The primary aims of the project were to improve the methodological approaches and baseline information which underpin strategic planning and individual application decisions relating to widespread mineral extraction in this area, as well as evaluation and mitigation strategies designed in response to these. The project especially focussed on testing those techniques which have proved most effective elsewhere and were therefore felt most liable to be applied within the development control process in the Severn Valley.

In particular, the project has identified the high potential of LiDAR derived digital terrain modelling to cost effectively map landform units (terraces, alluvial deposits, palaeochannels, etc) and cultural features within a GIS environment. The value of historic map and aerial photographic analysis to further identify and define palaeochannels was also demonstrated, along with the potential for applying carefully targeted Optical (OSL) and radiocarbon dating programmes in advancing understanding of chronological development of the valley floor.

The project has identified and mapped both geomorphological (landform) and cultural features and enhanced the understanding of known features of potential archaeological interest within the two project study areas. The geomorphological mapping and collated data provides essential background information for exploring and effectively managing the associated cultural landscape, the prehistoric and Roman aspects of which are 'masked' by alluvium across wide areas of the valley floor.

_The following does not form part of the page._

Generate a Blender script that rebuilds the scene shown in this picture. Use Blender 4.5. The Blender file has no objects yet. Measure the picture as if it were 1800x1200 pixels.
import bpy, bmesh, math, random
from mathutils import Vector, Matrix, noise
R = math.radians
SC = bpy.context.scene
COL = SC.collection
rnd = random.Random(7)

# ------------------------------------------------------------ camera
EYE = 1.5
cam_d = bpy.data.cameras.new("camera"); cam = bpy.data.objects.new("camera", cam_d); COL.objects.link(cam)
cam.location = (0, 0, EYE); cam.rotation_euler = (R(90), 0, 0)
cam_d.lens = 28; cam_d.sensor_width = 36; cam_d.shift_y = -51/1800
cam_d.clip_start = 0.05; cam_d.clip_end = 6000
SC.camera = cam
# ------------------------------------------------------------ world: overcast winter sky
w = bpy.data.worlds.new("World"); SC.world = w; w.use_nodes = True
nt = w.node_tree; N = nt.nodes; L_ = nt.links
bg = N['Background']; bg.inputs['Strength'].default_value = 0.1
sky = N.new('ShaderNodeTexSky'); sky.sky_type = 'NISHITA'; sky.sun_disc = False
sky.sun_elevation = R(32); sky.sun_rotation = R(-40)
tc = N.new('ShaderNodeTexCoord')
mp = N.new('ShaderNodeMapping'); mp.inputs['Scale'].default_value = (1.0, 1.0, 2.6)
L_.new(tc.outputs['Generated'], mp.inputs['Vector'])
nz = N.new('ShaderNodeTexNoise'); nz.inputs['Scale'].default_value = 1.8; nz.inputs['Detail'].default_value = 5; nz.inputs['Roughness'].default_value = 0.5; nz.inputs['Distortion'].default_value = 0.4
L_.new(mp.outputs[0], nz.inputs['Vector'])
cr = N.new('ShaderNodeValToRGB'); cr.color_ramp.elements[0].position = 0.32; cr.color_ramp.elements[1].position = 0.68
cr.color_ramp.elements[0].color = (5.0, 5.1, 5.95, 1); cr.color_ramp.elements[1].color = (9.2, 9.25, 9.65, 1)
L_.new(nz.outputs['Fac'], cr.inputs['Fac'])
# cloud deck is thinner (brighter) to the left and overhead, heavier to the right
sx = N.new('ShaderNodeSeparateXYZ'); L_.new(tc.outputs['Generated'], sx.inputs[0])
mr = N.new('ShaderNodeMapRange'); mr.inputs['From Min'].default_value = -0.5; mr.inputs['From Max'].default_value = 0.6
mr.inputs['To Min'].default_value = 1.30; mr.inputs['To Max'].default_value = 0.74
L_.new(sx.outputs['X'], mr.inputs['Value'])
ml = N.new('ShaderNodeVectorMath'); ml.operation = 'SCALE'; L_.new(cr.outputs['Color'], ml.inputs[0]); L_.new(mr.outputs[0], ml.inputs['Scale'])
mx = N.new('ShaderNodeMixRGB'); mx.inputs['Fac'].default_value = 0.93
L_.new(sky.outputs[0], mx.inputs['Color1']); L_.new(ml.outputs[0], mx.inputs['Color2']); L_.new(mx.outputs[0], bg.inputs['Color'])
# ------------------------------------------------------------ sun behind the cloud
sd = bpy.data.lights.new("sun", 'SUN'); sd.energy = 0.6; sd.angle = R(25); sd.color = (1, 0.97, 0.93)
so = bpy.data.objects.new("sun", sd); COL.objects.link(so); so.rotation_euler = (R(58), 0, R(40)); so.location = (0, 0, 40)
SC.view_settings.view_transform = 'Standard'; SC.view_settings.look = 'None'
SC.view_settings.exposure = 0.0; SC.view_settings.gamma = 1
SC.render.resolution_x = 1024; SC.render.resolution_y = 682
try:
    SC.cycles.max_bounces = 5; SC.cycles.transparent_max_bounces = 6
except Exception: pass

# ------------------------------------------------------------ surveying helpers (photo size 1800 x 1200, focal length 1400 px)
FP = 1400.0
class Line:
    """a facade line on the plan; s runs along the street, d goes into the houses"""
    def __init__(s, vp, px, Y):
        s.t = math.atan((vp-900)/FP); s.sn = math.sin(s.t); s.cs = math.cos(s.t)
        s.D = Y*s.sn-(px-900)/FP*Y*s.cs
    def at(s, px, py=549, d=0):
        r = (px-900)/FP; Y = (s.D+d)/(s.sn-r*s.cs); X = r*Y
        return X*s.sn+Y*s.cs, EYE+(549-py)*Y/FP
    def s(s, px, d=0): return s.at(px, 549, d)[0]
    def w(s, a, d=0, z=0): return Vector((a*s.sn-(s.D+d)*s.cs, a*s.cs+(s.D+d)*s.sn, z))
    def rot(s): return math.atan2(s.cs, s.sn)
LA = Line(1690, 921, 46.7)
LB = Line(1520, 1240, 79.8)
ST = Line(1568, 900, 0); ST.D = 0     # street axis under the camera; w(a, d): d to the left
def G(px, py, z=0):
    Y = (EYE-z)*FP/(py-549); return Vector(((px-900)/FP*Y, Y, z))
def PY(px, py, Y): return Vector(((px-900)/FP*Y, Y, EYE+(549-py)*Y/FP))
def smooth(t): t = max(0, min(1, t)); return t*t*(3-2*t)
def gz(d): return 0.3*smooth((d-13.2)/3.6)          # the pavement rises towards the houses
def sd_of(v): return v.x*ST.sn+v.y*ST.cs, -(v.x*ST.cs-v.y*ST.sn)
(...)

The newly mapped resources have been made available through the two county HERs. Together with existing information, these highlight the value of using a wide range of information sources within a GIS environment to map resources and develop predictive models for assessing the likely archaeological potential of any given area. The regular application of these techniques is therefore recommended for use in the management, selection and exploration of areas and individual sites proposed for mineral extraction in this river valley.